• [What you should do]:
Write out every line of the material exactly as it appears.
※ ※ ※
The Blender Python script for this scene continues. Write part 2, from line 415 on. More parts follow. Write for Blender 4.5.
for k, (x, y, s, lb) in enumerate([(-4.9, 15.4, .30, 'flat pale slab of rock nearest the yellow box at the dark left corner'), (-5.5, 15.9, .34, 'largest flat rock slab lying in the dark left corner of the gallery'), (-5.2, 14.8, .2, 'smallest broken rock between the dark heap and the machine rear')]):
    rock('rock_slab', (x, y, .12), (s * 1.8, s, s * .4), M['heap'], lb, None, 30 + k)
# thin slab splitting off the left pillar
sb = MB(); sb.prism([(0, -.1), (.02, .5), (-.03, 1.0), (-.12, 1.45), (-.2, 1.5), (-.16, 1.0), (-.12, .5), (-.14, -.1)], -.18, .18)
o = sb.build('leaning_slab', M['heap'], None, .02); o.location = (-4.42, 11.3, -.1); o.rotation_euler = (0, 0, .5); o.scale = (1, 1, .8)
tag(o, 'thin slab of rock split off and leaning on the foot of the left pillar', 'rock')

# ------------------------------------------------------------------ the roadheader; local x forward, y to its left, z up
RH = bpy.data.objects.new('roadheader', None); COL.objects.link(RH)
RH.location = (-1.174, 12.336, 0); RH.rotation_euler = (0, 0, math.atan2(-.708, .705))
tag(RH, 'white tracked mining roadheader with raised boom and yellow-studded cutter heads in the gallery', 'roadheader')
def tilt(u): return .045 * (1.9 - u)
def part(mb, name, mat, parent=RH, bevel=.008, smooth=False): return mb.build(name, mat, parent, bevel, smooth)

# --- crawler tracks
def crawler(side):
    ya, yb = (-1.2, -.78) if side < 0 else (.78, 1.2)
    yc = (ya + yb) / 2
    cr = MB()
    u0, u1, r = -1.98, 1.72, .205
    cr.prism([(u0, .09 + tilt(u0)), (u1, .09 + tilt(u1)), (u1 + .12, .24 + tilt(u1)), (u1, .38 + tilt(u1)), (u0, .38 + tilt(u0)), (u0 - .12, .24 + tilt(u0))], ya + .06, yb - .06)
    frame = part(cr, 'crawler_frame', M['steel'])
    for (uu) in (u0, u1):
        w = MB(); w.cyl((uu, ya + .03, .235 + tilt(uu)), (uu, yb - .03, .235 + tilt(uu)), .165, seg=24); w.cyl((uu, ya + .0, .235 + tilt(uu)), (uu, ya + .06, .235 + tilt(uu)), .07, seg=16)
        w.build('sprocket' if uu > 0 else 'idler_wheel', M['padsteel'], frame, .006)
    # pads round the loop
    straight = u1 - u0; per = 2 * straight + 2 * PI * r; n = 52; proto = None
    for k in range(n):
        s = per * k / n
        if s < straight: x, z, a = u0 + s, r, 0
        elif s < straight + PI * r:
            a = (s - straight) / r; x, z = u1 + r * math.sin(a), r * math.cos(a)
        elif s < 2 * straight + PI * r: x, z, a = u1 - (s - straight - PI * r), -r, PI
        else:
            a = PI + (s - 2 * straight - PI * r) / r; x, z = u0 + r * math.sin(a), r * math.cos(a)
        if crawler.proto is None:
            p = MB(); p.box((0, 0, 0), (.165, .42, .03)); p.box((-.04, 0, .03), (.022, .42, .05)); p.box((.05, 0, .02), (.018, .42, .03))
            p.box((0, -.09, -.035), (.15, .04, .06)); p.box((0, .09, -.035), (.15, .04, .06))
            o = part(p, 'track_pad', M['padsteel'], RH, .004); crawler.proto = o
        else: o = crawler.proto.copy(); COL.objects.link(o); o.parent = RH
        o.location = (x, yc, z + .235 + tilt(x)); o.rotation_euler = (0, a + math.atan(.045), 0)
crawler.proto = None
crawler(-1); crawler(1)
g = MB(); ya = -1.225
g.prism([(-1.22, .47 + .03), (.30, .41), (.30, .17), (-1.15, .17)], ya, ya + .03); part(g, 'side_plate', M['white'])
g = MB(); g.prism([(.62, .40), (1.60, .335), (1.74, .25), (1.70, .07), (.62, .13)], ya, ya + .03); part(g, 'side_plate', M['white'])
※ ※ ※
• [Solved exercise]:
The Blender Python script for this scene continues. Write part 2, from line 415 on. More parts follow. Write for Blender 4.5.
for k, (x, y, s, lb) in enumerate([(-4.9, 15.4, .30, 'flat pale slab of rock nearest the yellow box at the dark left corner'), (-5.5, 15.9, .34, 'largest flat rock slab lying in the dark left corner of the gallery'), (-5.2, 14.8, .2, 'smallest broken rock between the dark heap and the machine rear')]):
    rock('rock_slab', (x, y, .12), (s * 1.8, s, s * .4), M['heap'], lb, None, 30 + k)
# thin slab splitting off the left pillar
sb = MB(); sb.prism([(0, -.1), (.02, .5), (-.03, 1.0), (-.12, 1.45), (-.2, 1.5), (-.16, 1.0), (-.12, .5), (-.14, -.1)], -.18, .18)
o = sb.build('leaning_slab', M['heap'], None, .02); o.location = (-4.42, 11.3, -.1); o.rotation_euler = (0, 0, .5); o.scale = (1, 1, .8)
tag(o, 'thin slab of rock split off and leaning on the foot of the left pillar', 'rock')

# ------------------------------------------------------------------ the roadheader; local x forward, y to its left, z up
RH = bpy.data.objects.new('roadheader', None); COL.objects.link(RH)
RH.location = (-1.174, 12.336, 0); RH.rotation_euler = (0, 0, math.atan2(-.708, .705))
tag(RH, 'white tracked mining roadheader with raised boom and yellow-studded cutter heads in the gallery', 'roadheader')
def tilt(u): return .045 * (1.9 - u)
def part(mb, name, mat, parent=RH, bevel=.008, smooth=False): return mb.build(name, mat, parent, bevel, smooth)

# --- crawler tracks
def crawler(side):
    ya, yb = (-1.2, -.78) if side < 0 else (.78, 1.2)
    yc = (ya + yb) / 2
    cr = MB()
    u0, u1, r = -1.98, 1.72, .205
    cr.prism([(u0, .09 + tilt(u0)), (u1, .09 + tilt(u1)), (u1 + .12, .24 + tilt(u1)), (u1, .38 + tilt(u1)), (u0, .38 + tilt(u0)), (u0 - .12, .24 + tilt(u0))], ya + .06, yb - .06)
    frame = part(cr, 'crawler_frame', M['steel'])
    for (uu) in (u0, u1):
        w = MB(); w.cyl((uu, ya + .03, .235 + tilt(uu)), (uu, yb - .03, .235 + tilt(uu)), .165, seg=24); w.cyl((uu, ya + .0, .235 + tilt(uu)), (uu, ya + .06, .235 + tilt(uu)), .07, seg=16)
        w.build('sprocket' if uu > 0 else 'idler_wheel', M['padsteel'], frame, .006)
    # pads round the loop
    straight = u1 - u0; per = 2 * straight + 2 * PI * r; n = 52; proto = None
    for k in range(n):
        s = per * k / n
        if s < straight: x, z, a = u0 + s, r, 0
        elif s < straight + PI * r:
            a = (s - straight) / r; x, z = u1 + r * math.sin(a), r * math.cos(a)
        elif s < 2 * straight + PI * r: x, z, a = u1 - (s - straight - PI * r), -r, PI
        else:
            a = PI + (s - 2 * straight - PI * r) / r; x, z = u0 + r * math.sin(a), r * math.cos(a)
        if crawler.proto is None:
            p = MB(); p.box((0, 0, 0), (.165, .42, .03)); p.box((-.04, 0, .03), (.022, .42, .05)); p.box((.05, 0, .02), (.018, .42, .03))
            p.box((0, -.09, -.035), (.15, .04, .06)); p.box((0, .09, -.035), (.15, .04, .06))
            o = part(p, 'track_pad', M['padsteel'], RH, .004); crawler.proto = o
        else: o = crawler.proto.copy(); COL.objects.link(o); o.parent = RH
        o.location = (x, yc, z + .235 + tilt(x)); o.rotation_euler = (0, a + math.atan(.045), 0)
crawler.proto = None
crawler(-1); crawler(1)
g = MB(); ya = -1.225
g.prism([(-1.22, .47 + .03), (.30, .41), (.30, .17), (-1.15, .17)], ya, ya + .03); part(g, 'side_plate', M['white'])
g = MB(); g.prism([(.62, .40), (1.60, .335), (1.74, .25), (1.70, .07), (.62, .13)], ya, ya + .03); part(g, 'side_plate', M['white'])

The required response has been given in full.